DIRECTIONS - All of the data below must be repeated exactly.

DATA SECTION -
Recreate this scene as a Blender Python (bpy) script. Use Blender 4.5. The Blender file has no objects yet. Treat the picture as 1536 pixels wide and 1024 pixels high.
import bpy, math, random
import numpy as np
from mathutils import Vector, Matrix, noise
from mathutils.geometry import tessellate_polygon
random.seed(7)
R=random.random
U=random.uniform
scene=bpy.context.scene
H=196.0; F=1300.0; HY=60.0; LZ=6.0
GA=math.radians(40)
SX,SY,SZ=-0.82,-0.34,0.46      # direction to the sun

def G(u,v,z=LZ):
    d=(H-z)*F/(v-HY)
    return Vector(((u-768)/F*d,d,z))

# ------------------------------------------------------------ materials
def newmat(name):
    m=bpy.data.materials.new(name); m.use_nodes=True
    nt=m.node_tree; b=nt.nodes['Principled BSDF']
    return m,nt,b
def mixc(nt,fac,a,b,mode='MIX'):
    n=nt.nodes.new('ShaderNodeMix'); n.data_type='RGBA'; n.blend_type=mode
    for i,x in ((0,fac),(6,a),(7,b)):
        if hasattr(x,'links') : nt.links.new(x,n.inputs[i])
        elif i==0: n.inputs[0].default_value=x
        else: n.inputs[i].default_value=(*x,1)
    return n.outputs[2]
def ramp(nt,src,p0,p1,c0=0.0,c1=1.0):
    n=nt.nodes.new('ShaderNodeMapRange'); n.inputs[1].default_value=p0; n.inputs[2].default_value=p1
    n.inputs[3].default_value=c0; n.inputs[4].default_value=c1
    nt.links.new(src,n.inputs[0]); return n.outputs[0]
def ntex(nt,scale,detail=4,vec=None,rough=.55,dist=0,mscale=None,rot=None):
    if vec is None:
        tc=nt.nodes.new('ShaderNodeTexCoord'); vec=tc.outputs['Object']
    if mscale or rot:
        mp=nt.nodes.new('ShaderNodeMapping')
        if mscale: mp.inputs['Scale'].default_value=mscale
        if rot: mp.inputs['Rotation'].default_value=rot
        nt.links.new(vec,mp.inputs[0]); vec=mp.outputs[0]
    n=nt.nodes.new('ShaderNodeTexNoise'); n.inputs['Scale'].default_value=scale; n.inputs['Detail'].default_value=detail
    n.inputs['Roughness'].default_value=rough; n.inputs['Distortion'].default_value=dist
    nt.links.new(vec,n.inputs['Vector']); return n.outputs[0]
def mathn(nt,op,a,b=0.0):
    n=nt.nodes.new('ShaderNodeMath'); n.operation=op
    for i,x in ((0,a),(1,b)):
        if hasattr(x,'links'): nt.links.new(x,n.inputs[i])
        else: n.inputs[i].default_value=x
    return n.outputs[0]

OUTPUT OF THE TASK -
Recreate this scene as a Blender Python (bpy) script. Use Blender 4.5. The Blender file has no objects yet. Treat the picture as 1536 pixels wide and 1024 pixels high.
import bpy, math, random
import numpy as np
from mathutils import Vector, Matrix, noise
from mathutils.geometry import tessellate_polygon
random.seed(7)
R=random.random
U=random.uniform
scene=bpy.context.scene
H=196.0; F=1300.0; HY=60.0; LZ=6.0
GA=math.radians(40)
SX,SY,SZ=-0.82,-0.34,0.46      # direction to the sun

def G(u,v,z=LZ):
    d=(H-z)*F/(v-HY)
    return Vector(((u-768)/F*d,d,z))

# ------------------------------------------------------------ materials
def newmat(name):
    m=bpy.data.materials.new(name); m.use_nodes=True
    nt=m.node_tree; b=nt.nodes['Principled BSDF']
    return m,nt,b
def mixc(nt,fac,a,b,mode='MIX'):
    n=nt.nodes.new('ShaderNodeMix'); n.data_type='RGBA'; n.blend_type=mode
    for i,x in ((0,fac),(6,a),(7,b)):
        if hasattr(x,'links') : nt.links.new(x,n.inputs[i])
        elif i==0: n.inputs[0].default_value=x
        else: n.inputs[i].default_value=(*x,1)
    return n.outputs[2]
def ramp(nt,src,p0,p1,c0=0.0,c1=1.0):
    n=nt.nodes.new('ShaderNodeMapRange'); n.inputs[1].default_value=p0; n.inputs[2].default_value=p1
    n.inputs[3].default_value=c0; n.inputs[4].default_value=c1
    nt.links.new(src,n.inputs[0]); return n.outputs[0]
def ntex(nt,scale,detail=4,vec=None,rough=.55,dist=0,mscale=None,rot=None):
    if vec is None:
        tc=nt.nodes.new('ShaderNodeTexCoord'); vec=tc.outputs['Object']
    if mscale or rot:
        mp=nt.nodes.new('ShaderNodeMapping')
        if mscale: mp.inputs['Scale'].default_value=mscale
        if rot: mp.inputs['Rotation'].default_value=rot
        nt.links.new(vec,mp.inputs[0]); vec=mp.outputs[0]
    n=nt.nodes.new('ShaderNodeTexNoise'); n.inputs['Scale'].default_value=scale; n.inputs['Detail'].default_value=detail
    n.inputs['Roughness'].default_value=rough; n.inputs['Distortion'].default_value=dist
    nt.links.new(vec,n.inputs['Vector']); return n.outputs[0]
def mathn(nt,op,a,b=0.0):
    n=nt.nodes.new('ShaderNodeMath'); n.operation=op
    for i,x in ((0,a),(1,b)):
        if hasattr(x,'links'): nt.links.new(x,n.inputs[i])
        else: n.inputs[i].default_value=x
    return n.outputs[0]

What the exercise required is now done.